Townhouse Project Moves Forward In Berlin
A rendering of the townhouse development being planned for Old Ocean City Boulevard. Submitted image.

BERLIN– Plans for a new townhouse development on Old Ocean City Boulevard are moving forward following discussion with the town’s planning commission.

The Berlin Planning Commission on Wednesday voted 6-0 to provide a favorable recommendation for a text amendment that would allow for fee simple townhouse developments in Berlin.

“It’s just another way to develop a townhouse project,” attorney Mark Cropper said.

Cropper proposed the text amendment on behalf of developer Jason Malone, who is pursuing a 28-unit townhouse project on Old Ocean City Boulevard adjacent to Purnell Crossing. Cropper said that at this point, the real estate market had a greater demand for fee simple townhouses—where the buyer purchases the unit and the land it sits on—than units that were part of a condominium regime. The fee simple townhouse is not addressed in Berlin’s code.

“Because your code is silent that’s why we had to submit a text amendment,” Cropper said.

While town staff expressed concerns about converting to a new form of development, Cropper stressed that the text amendment didn’t mandate this manner of development but offered it as a possibility.

“All this provides is an option…,” he said. “This isn’t mandating all future townhouse projects have to be done this way.”

Commission member Pete Cosby said there was a preference among the public for fee simple townhouses.

“We should have the alternative in the code,” he said.

After voting to forward the text amendment on to the town council with a favorable recommendation, the commission moved on to discussion of the site plan for the development. As proposed, the plan shows 28 units in blocks of six and four. Commission member Matt Stoehr said he felt the developer needed to include an overflow parking area, as the three-story units each just have a one car garage and driveway space for one car. Commission member Ron Cascio agreed and said that emergency vehicles had struggled to reach a fire on Washington Street in 2019 because too many vehicles were parked on the street.

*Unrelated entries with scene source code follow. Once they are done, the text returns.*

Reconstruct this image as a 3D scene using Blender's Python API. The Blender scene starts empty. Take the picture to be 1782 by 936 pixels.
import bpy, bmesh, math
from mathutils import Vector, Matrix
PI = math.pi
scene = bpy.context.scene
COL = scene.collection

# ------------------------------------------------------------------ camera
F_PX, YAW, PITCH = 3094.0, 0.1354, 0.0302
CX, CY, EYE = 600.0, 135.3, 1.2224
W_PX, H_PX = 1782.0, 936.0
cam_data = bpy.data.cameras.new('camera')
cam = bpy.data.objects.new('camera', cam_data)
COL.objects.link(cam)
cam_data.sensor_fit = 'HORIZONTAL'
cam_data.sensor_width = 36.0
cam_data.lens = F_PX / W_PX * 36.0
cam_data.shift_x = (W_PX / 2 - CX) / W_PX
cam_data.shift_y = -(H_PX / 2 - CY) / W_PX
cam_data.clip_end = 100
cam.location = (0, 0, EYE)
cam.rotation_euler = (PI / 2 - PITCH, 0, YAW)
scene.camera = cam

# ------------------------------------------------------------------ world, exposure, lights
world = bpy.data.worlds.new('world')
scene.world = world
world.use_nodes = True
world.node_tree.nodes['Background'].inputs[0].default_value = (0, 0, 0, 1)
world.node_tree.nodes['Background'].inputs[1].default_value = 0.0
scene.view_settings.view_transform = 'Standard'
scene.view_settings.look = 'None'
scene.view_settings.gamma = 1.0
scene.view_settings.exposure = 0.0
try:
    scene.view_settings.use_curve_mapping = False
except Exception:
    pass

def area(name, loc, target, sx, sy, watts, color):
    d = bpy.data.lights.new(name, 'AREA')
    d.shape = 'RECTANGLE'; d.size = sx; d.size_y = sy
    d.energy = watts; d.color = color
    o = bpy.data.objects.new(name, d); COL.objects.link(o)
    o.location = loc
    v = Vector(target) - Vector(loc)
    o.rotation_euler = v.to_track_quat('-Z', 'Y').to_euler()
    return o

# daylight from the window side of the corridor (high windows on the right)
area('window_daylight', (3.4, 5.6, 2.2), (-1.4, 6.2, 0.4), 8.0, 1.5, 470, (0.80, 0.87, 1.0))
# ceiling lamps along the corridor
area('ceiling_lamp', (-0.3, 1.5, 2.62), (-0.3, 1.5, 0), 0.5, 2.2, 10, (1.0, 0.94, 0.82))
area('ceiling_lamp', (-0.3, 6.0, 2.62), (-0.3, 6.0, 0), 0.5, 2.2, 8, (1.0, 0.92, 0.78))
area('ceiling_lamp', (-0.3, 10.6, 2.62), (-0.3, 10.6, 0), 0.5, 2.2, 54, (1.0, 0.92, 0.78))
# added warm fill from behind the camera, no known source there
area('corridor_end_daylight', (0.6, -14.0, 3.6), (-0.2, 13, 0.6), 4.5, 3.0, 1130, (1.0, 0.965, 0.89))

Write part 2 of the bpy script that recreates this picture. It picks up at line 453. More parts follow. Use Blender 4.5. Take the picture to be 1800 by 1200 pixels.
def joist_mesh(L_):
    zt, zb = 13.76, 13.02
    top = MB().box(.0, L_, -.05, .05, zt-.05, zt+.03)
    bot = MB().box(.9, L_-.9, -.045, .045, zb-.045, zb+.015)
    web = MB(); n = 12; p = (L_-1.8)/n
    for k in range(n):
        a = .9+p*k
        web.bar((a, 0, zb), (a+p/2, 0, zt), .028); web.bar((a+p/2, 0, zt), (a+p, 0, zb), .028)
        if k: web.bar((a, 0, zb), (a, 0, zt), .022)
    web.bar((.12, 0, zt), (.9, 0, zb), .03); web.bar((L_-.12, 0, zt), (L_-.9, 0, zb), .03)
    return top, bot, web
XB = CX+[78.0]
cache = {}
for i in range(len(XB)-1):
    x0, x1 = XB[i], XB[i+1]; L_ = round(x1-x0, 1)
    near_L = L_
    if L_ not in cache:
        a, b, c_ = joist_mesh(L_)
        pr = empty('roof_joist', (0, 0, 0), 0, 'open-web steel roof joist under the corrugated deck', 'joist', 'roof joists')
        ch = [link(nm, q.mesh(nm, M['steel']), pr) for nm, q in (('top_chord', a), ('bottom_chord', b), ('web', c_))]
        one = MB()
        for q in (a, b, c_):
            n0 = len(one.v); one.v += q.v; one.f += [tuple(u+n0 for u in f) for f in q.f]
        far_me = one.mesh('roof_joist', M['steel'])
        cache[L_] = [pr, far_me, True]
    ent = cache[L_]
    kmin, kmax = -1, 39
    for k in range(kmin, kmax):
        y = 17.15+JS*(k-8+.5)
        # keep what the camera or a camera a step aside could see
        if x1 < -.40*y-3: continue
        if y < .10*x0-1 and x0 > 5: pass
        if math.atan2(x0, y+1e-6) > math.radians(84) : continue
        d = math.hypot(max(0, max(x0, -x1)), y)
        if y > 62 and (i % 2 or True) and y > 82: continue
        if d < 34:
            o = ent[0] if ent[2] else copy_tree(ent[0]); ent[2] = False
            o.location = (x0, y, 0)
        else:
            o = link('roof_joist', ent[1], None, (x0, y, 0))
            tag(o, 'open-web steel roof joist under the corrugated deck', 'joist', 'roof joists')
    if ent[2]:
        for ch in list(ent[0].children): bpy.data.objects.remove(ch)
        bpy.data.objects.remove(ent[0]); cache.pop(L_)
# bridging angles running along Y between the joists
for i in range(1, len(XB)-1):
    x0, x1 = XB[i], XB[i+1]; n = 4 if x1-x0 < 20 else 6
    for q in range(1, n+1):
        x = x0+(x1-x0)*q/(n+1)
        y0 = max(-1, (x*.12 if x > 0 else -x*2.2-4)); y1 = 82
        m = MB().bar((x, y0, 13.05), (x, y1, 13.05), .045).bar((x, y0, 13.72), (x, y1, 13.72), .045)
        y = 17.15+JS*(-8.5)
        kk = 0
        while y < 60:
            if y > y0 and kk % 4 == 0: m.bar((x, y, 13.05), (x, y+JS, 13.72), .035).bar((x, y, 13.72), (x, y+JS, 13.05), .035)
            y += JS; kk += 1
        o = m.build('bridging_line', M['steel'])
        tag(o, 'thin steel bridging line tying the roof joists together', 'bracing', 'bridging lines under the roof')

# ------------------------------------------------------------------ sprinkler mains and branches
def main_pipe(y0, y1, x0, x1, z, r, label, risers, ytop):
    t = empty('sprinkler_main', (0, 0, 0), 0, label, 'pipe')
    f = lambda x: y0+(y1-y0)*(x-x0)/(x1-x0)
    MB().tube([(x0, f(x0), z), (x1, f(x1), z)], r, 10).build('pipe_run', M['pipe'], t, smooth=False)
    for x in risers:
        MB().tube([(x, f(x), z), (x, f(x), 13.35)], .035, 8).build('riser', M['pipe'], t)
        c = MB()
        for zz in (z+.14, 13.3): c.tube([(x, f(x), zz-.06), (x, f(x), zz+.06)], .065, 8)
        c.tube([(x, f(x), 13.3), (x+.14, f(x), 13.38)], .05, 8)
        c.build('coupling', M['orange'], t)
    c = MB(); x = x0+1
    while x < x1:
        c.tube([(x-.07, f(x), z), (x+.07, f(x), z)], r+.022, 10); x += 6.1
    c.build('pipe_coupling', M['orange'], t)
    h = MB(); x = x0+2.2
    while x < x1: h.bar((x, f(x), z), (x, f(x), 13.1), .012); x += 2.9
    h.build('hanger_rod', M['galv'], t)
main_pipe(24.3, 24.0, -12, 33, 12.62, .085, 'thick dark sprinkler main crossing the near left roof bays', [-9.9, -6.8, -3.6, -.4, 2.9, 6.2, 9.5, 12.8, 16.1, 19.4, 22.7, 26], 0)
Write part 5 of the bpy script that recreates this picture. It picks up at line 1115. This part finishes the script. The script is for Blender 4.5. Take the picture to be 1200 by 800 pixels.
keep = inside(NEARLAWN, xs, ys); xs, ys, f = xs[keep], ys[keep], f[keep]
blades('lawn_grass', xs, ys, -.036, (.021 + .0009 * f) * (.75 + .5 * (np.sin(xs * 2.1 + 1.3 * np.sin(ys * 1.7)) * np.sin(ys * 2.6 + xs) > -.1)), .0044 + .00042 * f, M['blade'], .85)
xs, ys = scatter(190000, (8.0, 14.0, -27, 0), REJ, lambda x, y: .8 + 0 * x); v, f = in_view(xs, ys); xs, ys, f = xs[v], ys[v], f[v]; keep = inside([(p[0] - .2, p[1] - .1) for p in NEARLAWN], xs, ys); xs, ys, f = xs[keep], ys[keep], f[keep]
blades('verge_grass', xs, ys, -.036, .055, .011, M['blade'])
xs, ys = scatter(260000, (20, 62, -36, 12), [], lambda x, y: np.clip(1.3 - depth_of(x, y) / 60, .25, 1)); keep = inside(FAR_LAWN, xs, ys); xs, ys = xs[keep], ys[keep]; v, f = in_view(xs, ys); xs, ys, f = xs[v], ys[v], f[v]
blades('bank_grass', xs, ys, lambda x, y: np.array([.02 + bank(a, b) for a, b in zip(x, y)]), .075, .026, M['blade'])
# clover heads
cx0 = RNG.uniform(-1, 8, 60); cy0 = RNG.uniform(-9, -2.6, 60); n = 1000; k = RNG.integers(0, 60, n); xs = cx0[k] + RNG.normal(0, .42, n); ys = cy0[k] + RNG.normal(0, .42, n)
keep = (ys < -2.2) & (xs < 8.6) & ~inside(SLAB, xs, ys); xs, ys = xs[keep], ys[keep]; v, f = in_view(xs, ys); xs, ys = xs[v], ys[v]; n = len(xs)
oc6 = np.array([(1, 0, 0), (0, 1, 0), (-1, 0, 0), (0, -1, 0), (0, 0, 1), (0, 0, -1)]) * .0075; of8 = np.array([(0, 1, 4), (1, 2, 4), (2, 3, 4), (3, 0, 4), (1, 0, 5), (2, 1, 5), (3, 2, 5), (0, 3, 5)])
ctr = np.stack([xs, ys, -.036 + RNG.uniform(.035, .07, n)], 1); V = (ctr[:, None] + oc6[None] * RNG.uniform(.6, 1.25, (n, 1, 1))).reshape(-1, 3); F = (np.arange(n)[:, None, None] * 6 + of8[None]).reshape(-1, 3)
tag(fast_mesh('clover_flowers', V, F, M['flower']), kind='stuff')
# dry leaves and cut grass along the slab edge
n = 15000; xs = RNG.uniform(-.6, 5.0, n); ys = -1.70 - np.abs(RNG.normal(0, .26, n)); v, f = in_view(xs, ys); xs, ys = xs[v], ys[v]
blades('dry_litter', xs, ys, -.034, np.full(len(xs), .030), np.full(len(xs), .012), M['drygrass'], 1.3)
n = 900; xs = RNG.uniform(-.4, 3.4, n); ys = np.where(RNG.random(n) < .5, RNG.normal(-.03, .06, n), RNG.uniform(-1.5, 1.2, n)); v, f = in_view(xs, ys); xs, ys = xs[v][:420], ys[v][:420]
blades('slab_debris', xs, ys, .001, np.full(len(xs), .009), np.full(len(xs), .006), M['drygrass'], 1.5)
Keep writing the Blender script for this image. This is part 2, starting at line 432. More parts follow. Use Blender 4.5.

“I think you need to address the street parking situation,” Cascio said. “Let’s do it now rather than later.”

Developer Jason Malone said he would incorporate some overflow parking and would also look for opportunities to widen the road into the community.

Commission members also expressed concern with the appearance of the units, which they said didn’t look like they fit in Berlin. Purnell Crossing resident Patty Corson also expressed displeasure.

“These houses look cheap,” she said. “We were told they were going to be comparable to what Purnell Crossing had.”

Malone said the homes would be priced in the high $300,000 range and that there were other exterior options. Commission members suggested he bring renderings that showed the units in blocks.

“I think it’s hard to visualize them when they’re not together,” said Chris Denny, chair of the commission.

The developer agreed to return to the commission with updated renderings as well as landscaping, lighting and stormwater details for the project.